◆ **Task brief**: Quote every line as given.

[START OF Task data]

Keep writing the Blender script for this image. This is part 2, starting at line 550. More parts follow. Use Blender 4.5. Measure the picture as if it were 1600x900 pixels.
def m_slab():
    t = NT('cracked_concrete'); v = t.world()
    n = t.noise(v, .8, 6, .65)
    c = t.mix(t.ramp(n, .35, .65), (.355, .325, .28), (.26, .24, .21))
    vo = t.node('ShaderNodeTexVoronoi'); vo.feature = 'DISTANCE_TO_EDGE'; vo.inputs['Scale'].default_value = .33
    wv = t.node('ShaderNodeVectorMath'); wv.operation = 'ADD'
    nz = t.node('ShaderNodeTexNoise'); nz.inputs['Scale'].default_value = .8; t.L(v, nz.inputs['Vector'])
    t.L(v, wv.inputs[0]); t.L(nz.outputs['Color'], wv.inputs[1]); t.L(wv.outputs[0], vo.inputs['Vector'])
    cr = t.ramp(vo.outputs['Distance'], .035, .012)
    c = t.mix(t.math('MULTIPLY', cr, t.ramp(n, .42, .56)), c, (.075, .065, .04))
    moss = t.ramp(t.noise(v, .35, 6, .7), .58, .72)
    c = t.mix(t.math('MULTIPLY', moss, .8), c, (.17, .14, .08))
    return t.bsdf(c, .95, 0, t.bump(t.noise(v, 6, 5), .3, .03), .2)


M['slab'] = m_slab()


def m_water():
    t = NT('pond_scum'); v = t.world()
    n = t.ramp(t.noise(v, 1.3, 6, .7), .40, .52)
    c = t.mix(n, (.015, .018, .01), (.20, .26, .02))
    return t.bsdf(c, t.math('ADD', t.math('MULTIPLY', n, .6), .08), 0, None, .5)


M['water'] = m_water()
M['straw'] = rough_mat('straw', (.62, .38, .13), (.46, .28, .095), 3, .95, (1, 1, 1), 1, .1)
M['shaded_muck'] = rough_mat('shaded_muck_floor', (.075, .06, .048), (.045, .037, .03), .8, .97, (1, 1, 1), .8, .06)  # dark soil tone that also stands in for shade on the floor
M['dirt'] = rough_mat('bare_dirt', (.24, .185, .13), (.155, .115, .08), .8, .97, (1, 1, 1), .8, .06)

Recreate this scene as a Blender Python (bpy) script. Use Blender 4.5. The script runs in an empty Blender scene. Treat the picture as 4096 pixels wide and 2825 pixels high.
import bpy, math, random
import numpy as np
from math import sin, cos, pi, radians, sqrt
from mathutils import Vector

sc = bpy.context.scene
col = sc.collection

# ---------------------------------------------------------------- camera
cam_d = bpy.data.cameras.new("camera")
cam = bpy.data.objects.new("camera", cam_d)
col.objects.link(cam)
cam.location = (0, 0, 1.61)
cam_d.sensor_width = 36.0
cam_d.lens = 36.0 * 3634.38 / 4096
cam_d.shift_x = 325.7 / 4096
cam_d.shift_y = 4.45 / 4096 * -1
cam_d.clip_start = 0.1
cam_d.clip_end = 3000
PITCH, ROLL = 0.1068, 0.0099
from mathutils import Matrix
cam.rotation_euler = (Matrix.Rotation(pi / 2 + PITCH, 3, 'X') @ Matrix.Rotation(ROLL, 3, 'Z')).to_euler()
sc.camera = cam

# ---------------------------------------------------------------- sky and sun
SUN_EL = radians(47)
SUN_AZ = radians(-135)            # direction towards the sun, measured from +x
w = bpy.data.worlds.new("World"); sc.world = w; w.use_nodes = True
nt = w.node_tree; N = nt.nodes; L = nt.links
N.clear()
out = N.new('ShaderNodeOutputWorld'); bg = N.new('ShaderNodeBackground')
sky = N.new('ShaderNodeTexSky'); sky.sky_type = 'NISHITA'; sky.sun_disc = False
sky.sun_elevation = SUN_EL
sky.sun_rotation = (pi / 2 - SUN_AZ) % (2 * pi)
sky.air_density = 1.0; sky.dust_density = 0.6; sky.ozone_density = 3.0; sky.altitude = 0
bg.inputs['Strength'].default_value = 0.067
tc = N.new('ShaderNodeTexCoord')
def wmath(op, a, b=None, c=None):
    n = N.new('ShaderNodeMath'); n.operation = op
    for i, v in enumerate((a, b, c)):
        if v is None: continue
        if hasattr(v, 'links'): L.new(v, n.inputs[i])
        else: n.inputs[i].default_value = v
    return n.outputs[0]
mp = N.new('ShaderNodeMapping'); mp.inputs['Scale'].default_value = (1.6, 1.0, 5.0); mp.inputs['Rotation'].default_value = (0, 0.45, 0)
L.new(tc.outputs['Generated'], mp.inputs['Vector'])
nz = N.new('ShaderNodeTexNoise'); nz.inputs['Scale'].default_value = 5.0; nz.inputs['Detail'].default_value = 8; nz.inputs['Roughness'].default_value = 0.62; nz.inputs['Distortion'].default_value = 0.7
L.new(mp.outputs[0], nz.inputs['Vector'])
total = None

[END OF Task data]

◆ **The output**:
Keep writing the Blender script for this image. This is part 2, starting at line 550. More parts follow. Use Blender 4.5. Measure the picture as if it were 1600x900 pixels.
def m_slab():
    t = NT('cracked_concrete'); v = t.world()
    n = t.noise(v, .8, 6, .65)
    c = t.mix(t.ramp(n, .35, .65), (.355, .325, .28), (.26, .24, .21))
    vo = t.node('ShaderNodeTexVoronoi'); vo.feature = 'DISTANCE_TO_EDGE'; vo.inputs['Scale'].default_value = .33
    wv = t.node('ShaderNodeVectorMath'); wv.operation = 'ADD'
    nz = t.node('ShaderNodeTexNoise'); nz.inputs['Scale'].default_value = .8; t.L(v, nz.inputs['Vector'])
    t.L(v, wv.inputs[0]); t.L(nz.outputs['Color'], wv.inputs[1]); t.L(wv.outputs[0], vo.inputs['Vector'])
    cr = t.ramp(vo.outputs['Distance'], .035, .012)
    c = t.mix(t.math('MULTIPLY', cr, t.ramp(n, .42, .56)), c, (.075, .065, .04))
    moss = t.ramp(t.noise(v, .35, 6, .7), .58, .72)
    c = t.mix(t.math('MULTIPLY', moss, .8), c, (.17, .14, .08))
    return t.bsdf(c, .95, 0, t.bump(t.noise(v, 6, 5), .3, .03), .2)


M['slab'] = m_slab()


def m_water():
    t = NT('pond_scum'); v = t.world()
    n = t.ramp(t.noise(v, 1.3, 6, .7), .40, .52)
    c = t.mix(n, (.015, .018, .01), (.20, .26, .02))
    return t.bsdf(c, t.math('ADD', t.math('MULTIPLY', n, .6), .08), 0, None, .5)


M['water'] = m_water()
M['straw'] = rough_mat('straw', (.62, .38, .13), (.46, .28, .095), 3, .95, (1, 1, 1), 1, .1)
M['shaded_muck'] = rough_mat('shaded_muck_floor', (.075, .06, .048), (.045, .037, .03), .8, .97, (1, 1, 1), .8, .06)  # dark soil tone that also stands in for shade on the floor
M['dirt'] = rough_mat('bare_dirt', (.24, .185, .13), (.155, .115, .08), .8, .97, (1, 1, 1), .8, .06)

Recreate this scene as a Blender Python (bpy) script. Use Blender 4.5. The script runs in an empty Blender scene. Treat the picture as 4096 pixels wide and 2825 pixels high.
import bpy, math, random
import numpy as np
from math import sin, cos, pi, radians, sqrt
from mathutils import Vector

sc = bpy.context.scene
col = sc.collection

# ---------------------------------------------------------------- camera
cam_d = bpy.data.cameras.new("camera")
cam = bpy.data.objects.new("camera", cam_d)
col.objects.link(cam)
cam.location = (0, 0, 1.61)
cam_d.sensor_width = 36.0
cam_d.lens = 36.0 * 3634.38 / 4096
cam_d.shift_x = 325.7 / 4096
cam_d.shift_y = 4.45 / 4096 * -1
cam_d.clip_start = 0.1
cam_d.clip_end = 3000
PITCH, ROLL = 0.1068, 0.0099
from mathutils import Matrix
cam.rotation_euler = (Matrix.Rotation(pi / 2 + PITCH, 3, 'X') @ Matrix.Rotation(ROLL, 3, 'Z')).to_euler()
sc.camera = cam

# ---------------------------------------------------------------- sky and sun
SUN_EL = radians(47)
SUN_AZ = radians(-135)            # direction towards the sun, measured from +x
w = bpy.data.worlds.new("World"); sc.world = w; w.use_nodes = True
nt = w.node_tree; N = nt.nodes; L = nt.links
N.clear()
out = N.new('ShaderNodeOutputWorld'); bg = N.new('ShaderNodeBackground')
sky = N.new('ShaderNodeTexSky'); sky.sky_type = 'NISHITA'; sky.sun_disc = False
sky.sun_elevation = SUN_EL
sky.sun_rotation = (pi / 2 - SUN_AZ) % (2 * pi)
sky.air_density = 1.0; sky.dust_density = 0.6; sky.ozone_density = 3.0; sky.altitude = 0
bg.inputs['Strength'].default_value = 0.067
tc = N.new('ShaderNodeTexCoord')
def wmath(op, a, b=None, c=None):
    n = N.new('ShaderNodeMath'); n.operation = op
    for i, v in enumerate((a, b, c)):
        if v is None: continue
        if hasattr(v, 'links'): L.new(v, n.inputs[i])
        else: n.inputs[i].default_value = v
    return n.outputs[0]
mp = N.new('ShaderNodeMapping'); mp.inputs['Scale'].default_value = (1.6, 1.0, 5.0); mp.inputs['Rotation'].default_value = (0, 0.45, 0)
L.new(tc.outputs['Generated'], mp.inputs['Vector'])
nz = N.new('ShaderNodeTexNoise'); nz.inputs['Scale'].default_value = 5.0; nz.inputs['Detail'].default_value = 8; nz.inputs['Roughness'].default_value = 0.62; nz.inputs['Distortion'].default_value = 0.7
L.new(mp.outputs[0], nz.inputs['Vector'])
total = None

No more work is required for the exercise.